It does not matter which football club you support. The Football Association should be applauded for making an example of Luis Suarez in their decisive action to kick racism out of football.

Many people will be surprised at the severity of an eight match ban and a £40,000 fine.  But the FA have got it absolutely right after Suarez was found guilty of racially abusing Patrice Evra.

Suarez denied using a Spanish word for negro in a verbal attack on Evra during the Premier League match between Liverpool and Manchester United that ended 1-1 two months ago. And the Uruguay striker who has 14 days to appeal against the decision tweeted: “Today is a very difficult and painful day for me and my family. Thanks for all the support.”

But the reality is that the six-day hearing, which concluded on Tuesday, concluded that Suarez was guilty of using “insulting words” and it is only right that a severe sentence was dished out.

For the Merseysiders to blindly stand by their man after the verdict and immediately attack the FA with a provocative 2-page statement is out of order. And I strongly urge Liverpool to accept the punishment and apologise for bringing the game into disrepute for failing to condemn their player’s racist abuse of the Frenchman.

It is time that racism was kicked out of football once and for all and it is to their great credit that the English FA has boldly gone where the game’s governing body FIFA has criminally failed to go in the past and taken decisive action to tackle this insidious problem.

How sad to read the Liverpool reaction that states: “We find it extraordinary that Luis can be found guilty on the word of Patrice Evra alone.

“No one else on the field of play – including Evra’s own Manchester United team-mates and all the match officials – heard the alleged conversation between the two players in a crowded Kop goalmouth.”
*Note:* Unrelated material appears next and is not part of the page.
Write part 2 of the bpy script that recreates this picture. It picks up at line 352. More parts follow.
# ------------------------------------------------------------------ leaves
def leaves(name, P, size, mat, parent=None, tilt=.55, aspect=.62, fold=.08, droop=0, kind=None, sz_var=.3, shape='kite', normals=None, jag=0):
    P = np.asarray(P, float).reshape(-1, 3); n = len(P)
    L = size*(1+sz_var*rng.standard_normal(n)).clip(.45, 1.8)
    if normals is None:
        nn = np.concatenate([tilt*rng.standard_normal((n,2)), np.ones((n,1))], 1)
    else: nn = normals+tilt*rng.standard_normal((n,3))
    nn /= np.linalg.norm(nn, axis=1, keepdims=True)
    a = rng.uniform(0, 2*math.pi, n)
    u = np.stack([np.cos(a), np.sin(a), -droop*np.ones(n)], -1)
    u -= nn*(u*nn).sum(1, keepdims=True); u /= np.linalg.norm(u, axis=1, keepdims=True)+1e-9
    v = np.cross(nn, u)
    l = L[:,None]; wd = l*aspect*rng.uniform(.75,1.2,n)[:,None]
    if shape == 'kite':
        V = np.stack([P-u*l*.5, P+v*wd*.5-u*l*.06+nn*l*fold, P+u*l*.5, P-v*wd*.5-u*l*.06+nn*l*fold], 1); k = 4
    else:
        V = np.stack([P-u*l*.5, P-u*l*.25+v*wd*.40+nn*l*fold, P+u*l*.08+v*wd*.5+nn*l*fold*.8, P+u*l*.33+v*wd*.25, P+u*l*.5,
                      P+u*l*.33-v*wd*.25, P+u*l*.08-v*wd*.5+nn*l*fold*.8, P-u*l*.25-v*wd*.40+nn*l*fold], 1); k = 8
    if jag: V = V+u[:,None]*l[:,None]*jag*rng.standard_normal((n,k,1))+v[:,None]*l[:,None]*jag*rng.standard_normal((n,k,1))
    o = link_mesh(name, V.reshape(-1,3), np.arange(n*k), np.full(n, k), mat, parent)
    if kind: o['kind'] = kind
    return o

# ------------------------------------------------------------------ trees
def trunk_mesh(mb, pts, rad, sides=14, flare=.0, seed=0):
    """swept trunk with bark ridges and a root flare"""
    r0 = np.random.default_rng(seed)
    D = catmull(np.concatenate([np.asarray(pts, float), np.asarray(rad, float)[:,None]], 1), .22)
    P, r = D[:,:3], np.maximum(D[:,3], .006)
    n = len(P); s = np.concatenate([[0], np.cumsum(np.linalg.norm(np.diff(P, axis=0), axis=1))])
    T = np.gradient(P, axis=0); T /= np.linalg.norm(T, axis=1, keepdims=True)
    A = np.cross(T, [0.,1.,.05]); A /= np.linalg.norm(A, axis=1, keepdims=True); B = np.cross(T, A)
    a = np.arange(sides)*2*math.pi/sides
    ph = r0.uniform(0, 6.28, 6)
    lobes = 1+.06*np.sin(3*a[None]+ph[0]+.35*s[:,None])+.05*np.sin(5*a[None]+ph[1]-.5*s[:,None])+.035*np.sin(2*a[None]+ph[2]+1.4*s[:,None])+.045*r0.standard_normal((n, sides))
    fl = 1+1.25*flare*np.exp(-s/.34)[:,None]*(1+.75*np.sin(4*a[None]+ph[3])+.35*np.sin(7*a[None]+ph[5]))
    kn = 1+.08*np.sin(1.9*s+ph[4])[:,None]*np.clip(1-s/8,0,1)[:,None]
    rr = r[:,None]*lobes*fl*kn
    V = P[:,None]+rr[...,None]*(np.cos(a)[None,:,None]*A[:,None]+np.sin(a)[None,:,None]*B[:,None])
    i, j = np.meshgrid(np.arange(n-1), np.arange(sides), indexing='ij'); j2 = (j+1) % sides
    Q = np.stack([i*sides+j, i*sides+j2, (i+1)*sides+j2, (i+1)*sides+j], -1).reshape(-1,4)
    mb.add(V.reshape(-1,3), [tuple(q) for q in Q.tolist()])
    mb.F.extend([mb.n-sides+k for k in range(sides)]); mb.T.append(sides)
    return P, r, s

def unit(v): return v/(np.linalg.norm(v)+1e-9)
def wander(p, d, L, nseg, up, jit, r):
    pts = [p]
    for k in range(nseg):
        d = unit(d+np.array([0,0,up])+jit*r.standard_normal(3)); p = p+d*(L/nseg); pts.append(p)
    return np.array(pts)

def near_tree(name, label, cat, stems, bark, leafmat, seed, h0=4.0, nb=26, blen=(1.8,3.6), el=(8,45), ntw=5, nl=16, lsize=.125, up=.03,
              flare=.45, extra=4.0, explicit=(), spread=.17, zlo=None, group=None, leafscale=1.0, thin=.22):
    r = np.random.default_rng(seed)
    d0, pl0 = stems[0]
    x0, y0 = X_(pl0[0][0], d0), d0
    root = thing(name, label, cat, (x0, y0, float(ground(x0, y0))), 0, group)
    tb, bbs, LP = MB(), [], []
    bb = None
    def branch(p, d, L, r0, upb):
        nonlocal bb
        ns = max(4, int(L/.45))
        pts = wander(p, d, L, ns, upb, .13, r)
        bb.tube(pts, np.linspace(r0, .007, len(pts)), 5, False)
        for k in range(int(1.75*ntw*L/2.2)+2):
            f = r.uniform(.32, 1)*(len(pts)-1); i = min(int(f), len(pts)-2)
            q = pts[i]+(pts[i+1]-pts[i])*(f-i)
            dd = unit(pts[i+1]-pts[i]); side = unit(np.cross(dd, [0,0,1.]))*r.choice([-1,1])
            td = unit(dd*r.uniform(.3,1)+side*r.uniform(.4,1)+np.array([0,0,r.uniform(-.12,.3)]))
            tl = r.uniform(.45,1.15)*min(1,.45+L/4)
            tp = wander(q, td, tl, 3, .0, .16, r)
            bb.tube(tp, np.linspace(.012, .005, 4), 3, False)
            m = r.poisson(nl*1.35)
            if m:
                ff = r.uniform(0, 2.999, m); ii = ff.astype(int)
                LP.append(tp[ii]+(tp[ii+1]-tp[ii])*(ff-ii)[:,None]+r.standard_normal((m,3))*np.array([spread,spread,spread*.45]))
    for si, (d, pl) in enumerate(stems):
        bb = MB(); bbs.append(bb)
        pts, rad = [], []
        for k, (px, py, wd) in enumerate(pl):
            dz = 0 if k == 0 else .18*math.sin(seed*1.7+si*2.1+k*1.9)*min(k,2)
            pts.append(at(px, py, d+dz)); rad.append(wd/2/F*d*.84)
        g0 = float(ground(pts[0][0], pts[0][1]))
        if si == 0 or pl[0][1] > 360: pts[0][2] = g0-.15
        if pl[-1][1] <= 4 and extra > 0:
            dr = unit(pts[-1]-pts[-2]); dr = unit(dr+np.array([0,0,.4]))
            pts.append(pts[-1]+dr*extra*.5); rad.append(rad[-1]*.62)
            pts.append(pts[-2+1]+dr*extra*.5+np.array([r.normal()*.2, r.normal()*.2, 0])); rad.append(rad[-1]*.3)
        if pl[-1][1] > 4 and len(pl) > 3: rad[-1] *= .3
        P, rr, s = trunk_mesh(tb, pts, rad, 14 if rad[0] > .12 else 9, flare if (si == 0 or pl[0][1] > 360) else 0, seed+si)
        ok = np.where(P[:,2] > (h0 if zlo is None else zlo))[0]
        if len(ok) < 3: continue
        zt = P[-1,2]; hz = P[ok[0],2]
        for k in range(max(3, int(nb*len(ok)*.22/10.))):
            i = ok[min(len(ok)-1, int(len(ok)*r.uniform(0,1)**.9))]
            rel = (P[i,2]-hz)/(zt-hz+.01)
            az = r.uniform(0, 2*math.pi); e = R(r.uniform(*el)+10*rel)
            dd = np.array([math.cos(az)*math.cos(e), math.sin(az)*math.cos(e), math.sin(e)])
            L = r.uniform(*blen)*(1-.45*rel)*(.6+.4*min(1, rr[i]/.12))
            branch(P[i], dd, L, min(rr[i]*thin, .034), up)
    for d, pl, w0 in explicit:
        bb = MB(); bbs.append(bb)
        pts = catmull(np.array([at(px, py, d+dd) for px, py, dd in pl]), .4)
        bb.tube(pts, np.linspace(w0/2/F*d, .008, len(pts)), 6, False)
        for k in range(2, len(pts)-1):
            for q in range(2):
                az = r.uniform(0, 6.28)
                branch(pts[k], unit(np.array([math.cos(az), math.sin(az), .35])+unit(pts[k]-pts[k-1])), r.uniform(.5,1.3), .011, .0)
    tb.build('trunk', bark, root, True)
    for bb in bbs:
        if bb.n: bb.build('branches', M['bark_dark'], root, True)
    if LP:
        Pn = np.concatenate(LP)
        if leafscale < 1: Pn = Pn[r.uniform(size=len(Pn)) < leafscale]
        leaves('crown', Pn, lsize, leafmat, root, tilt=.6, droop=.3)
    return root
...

Refusing to accept that the FA gave their player a fair hearing despite taking six days to consider all the evidence, Liverpool added: “It appears to us that the FA were determined to bring charges against Luis Suarez, even before interviewing him at the beginning of November. Nothing we have heard in the course of the hearing has changed our view that Luis Suarez is innocent of the charges brought against him and we will provide Luis with whatever support he now needs to clear his name.”

The bottom line is that Suarez has been found guilty. That does not mean he should be kicked out of the club. There is no reason why he can not be educated that racist abuse is unacceptable in the modern world. If only he would apologise, accept his punishment and make a commitment not to re-offend we can all move on.